Cost upper bounds are definitional properties of the new parameterization rather than independent predictions

specific steps
  1. self definitional [Abstract]
    "We also derive upper-bounds on the running costs of these setups, and find the proposed approach to have a jet-count-independent maximum running cost (compared to a near-linear scaling for the traditional setup)."

    The upper bound follows immediately from how the proposed parameterization is defined (total actuation capped independently of jet count), so the 'derivation' and 'finding' restate the construction rather than providing new content or external validation.

full rationale

The paper's theoretical analysis derives jet-count-independent cost upper bounds directly from the definition of the proposed multi-jet action space (as contrasted with mean-centered scaling). This is a mathematical property of the formulation itself, not an external verification or falsifiable prediction. However, the central empirical claims (drag suppression, efficiency gains from 53% to 73%) rest on RL experiments that incorporate external best practices and are not reduced to the bounds.
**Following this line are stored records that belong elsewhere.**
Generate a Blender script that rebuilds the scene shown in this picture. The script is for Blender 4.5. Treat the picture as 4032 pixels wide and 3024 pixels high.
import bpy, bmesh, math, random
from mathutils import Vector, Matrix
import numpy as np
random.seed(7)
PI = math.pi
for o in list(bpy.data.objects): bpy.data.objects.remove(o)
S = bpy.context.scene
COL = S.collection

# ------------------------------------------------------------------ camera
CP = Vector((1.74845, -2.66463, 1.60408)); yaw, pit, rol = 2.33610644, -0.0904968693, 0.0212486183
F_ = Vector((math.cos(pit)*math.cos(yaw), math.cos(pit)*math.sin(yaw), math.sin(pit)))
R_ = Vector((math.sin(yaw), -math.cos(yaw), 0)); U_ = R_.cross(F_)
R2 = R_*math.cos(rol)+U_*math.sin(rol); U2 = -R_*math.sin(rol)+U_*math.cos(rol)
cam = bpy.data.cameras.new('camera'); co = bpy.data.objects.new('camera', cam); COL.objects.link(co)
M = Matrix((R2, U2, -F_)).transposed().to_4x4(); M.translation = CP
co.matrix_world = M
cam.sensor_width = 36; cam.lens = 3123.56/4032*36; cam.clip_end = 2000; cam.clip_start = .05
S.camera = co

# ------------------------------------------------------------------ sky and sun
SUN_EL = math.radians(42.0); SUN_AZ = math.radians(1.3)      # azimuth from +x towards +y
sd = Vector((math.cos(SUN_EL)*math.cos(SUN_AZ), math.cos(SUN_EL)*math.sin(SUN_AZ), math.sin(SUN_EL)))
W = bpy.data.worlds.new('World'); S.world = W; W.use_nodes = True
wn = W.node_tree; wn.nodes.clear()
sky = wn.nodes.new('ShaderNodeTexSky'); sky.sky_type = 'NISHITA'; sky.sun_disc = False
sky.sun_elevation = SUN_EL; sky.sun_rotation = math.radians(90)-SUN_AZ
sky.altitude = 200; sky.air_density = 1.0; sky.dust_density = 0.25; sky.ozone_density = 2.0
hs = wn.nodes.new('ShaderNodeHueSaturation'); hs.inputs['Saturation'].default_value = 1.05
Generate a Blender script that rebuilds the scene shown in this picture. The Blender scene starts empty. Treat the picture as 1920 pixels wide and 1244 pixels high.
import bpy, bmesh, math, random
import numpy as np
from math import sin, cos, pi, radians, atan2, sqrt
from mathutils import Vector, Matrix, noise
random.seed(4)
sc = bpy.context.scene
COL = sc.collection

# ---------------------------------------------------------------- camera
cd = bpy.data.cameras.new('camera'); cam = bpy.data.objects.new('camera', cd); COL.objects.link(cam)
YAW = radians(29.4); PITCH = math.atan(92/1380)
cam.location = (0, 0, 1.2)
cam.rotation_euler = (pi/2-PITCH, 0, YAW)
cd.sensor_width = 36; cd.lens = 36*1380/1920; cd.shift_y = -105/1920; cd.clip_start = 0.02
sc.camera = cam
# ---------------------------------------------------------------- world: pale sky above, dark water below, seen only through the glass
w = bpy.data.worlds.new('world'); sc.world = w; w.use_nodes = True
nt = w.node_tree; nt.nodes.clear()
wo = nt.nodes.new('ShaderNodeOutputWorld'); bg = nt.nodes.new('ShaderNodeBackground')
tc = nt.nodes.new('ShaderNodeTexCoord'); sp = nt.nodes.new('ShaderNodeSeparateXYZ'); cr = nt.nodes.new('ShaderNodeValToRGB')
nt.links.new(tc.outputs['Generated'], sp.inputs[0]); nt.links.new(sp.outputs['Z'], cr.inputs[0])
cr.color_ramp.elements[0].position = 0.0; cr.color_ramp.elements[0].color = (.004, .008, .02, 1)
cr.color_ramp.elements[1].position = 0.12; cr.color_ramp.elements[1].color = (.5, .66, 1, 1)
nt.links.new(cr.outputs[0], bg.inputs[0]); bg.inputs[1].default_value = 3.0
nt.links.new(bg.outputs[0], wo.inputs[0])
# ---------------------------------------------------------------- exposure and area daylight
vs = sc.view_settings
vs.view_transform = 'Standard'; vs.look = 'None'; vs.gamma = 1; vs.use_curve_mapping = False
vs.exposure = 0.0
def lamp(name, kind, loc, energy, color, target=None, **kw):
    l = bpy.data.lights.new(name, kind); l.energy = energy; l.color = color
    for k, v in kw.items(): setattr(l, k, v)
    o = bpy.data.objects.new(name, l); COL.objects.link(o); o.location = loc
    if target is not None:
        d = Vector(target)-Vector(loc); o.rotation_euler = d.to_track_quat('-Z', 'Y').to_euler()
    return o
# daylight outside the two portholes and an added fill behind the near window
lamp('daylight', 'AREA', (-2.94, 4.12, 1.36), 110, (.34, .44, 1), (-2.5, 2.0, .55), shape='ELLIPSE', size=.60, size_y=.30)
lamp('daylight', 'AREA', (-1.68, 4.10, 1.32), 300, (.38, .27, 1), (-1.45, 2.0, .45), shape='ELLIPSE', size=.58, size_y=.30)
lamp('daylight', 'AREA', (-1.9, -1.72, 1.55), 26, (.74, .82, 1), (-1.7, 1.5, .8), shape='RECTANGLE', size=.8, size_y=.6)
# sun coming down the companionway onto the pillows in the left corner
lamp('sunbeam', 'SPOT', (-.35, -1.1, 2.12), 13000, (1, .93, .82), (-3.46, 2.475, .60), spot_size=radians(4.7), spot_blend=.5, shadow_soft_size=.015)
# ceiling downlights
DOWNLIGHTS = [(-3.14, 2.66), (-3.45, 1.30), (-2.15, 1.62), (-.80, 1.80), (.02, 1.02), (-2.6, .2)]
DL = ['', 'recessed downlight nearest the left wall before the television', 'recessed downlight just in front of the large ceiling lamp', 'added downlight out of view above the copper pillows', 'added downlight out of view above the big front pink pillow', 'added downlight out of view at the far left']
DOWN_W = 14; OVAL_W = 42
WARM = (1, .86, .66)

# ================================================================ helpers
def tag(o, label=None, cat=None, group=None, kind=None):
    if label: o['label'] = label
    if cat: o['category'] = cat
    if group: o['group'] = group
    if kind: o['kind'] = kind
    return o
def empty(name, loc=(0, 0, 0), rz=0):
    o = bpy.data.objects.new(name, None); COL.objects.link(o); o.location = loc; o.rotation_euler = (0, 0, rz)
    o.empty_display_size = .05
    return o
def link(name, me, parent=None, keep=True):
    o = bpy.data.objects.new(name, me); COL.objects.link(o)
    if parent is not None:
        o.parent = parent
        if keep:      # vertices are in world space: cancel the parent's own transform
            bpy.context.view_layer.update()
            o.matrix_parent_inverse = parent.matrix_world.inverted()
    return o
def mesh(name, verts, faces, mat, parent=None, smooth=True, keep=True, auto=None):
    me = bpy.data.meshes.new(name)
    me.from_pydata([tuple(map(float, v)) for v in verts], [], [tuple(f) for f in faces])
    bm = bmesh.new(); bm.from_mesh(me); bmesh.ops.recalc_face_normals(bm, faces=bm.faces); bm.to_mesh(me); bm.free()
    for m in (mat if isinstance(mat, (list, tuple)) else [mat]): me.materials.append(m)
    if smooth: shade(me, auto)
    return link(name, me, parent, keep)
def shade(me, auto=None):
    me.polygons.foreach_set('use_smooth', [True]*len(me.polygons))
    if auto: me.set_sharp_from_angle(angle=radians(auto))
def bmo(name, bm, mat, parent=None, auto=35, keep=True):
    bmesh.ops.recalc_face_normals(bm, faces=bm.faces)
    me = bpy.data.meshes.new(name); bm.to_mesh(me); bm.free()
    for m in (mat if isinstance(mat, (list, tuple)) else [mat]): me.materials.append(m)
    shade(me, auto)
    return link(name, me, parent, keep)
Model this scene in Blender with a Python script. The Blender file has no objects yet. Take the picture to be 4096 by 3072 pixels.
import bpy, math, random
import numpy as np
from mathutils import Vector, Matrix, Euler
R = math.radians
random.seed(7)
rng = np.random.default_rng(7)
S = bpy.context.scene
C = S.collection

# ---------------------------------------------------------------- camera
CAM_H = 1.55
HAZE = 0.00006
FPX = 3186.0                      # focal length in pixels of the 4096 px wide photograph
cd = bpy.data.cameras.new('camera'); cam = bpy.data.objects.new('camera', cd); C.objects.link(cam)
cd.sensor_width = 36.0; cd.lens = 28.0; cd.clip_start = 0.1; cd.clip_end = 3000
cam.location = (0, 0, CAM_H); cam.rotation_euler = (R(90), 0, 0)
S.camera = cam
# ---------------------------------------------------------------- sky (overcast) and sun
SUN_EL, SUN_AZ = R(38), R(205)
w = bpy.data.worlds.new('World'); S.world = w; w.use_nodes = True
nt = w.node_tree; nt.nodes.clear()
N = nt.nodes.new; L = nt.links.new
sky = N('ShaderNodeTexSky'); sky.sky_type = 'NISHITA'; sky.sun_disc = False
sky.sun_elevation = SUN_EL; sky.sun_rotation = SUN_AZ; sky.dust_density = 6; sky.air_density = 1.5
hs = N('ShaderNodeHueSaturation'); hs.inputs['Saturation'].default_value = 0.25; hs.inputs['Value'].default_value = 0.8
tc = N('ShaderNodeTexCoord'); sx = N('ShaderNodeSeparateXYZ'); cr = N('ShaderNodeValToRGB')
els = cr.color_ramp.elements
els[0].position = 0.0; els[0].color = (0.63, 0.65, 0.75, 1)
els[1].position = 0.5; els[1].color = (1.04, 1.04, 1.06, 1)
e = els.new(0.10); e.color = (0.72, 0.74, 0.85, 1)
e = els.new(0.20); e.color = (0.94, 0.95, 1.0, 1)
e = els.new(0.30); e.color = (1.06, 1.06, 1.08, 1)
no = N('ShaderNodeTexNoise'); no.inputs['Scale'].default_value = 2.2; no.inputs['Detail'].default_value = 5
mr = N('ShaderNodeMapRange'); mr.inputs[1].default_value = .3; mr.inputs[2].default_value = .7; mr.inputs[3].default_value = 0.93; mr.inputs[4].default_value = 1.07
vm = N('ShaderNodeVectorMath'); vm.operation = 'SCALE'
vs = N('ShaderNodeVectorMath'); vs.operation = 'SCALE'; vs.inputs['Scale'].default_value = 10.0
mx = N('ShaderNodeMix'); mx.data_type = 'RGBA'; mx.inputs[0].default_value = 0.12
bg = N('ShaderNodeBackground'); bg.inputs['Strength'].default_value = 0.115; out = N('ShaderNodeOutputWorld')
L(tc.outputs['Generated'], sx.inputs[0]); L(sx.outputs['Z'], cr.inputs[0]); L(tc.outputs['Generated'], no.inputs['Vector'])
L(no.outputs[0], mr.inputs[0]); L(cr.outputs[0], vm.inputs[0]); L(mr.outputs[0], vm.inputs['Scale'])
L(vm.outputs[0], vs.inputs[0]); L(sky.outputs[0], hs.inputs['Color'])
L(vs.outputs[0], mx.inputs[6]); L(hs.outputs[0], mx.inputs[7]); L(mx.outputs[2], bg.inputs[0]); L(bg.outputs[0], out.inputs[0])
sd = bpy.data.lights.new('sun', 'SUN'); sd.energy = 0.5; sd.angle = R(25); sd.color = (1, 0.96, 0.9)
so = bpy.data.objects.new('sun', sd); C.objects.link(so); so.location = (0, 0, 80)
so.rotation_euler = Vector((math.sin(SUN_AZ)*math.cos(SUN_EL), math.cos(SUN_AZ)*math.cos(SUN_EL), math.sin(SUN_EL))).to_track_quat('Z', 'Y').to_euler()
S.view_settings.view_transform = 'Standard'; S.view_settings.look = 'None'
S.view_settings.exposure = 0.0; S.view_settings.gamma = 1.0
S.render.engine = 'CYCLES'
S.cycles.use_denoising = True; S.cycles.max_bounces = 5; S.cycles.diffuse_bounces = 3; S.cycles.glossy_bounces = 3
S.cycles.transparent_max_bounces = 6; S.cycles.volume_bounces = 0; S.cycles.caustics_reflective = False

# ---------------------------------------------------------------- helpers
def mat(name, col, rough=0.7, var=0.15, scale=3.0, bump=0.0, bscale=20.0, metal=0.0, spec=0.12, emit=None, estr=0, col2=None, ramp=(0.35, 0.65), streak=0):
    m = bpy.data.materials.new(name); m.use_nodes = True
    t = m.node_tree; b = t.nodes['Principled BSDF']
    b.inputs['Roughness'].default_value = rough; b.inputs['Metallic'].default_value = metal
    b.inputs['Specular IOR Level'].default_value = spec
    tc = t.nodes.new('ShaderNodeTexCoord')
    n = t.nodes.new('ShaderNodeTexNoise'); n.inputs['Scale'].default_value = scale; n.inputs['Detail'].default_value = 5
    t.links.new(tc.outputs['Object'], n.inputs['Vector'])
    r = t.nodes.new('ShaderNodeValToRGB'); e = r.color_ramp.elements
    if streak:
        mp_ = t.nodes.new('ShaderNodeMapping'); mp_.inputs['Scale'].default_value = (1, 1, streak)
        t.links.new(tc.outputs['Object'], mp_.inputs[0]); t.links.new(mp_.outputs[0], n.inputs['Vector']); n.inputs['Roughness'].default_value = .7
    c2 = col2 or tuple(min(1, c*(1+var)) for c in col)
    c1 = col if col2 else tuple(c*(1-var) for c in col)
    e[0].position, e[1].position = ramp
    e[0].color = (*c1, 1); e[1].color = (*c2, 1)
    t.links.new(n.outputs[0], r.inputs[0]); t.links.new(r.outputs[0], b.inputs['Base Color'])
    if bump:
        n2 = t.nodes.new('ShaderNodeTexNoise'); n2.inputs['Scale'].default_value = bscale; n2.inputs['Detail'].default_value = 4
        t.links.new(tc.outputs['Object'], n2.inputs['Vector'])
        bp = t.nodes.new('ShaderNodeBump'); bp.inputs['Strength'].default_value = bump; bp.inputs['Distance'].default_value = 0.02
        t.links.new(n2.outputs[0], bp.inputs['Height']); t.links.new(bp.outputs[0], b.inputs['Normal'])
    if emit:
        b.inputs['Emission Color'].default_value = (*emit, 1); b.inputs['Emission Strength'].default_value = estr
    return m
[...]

No self-citation chains or uniqueness theorems are invoked as load-bearing; the derivation chain remains partially independent outside the cost analysis.

Axiom & Free-Parameter Ledger

1 free parameters · 2 axioms · 0 invented entities

The framework rests on standard RL convergence assumptions and CFD modeling of weakly compressible flow; the new action mapping is introduced without additional invented physical entities.

free parameters (1)
  • number and placement of jets
    Chosen per flow configuration (cylinder vs airfoil) to achieve reported performance; not derived from first principles.
axioms (2)
  • domain assumption The mean-centered multi-jet mapping is non-injective
    Invoked as the central pitfall to be fixed; treated as given from prior setups.
  • domain assumption RL agent can learn coordinated jet strategies under the new mapping
    Required for the performance claims on cylinder and airfoil.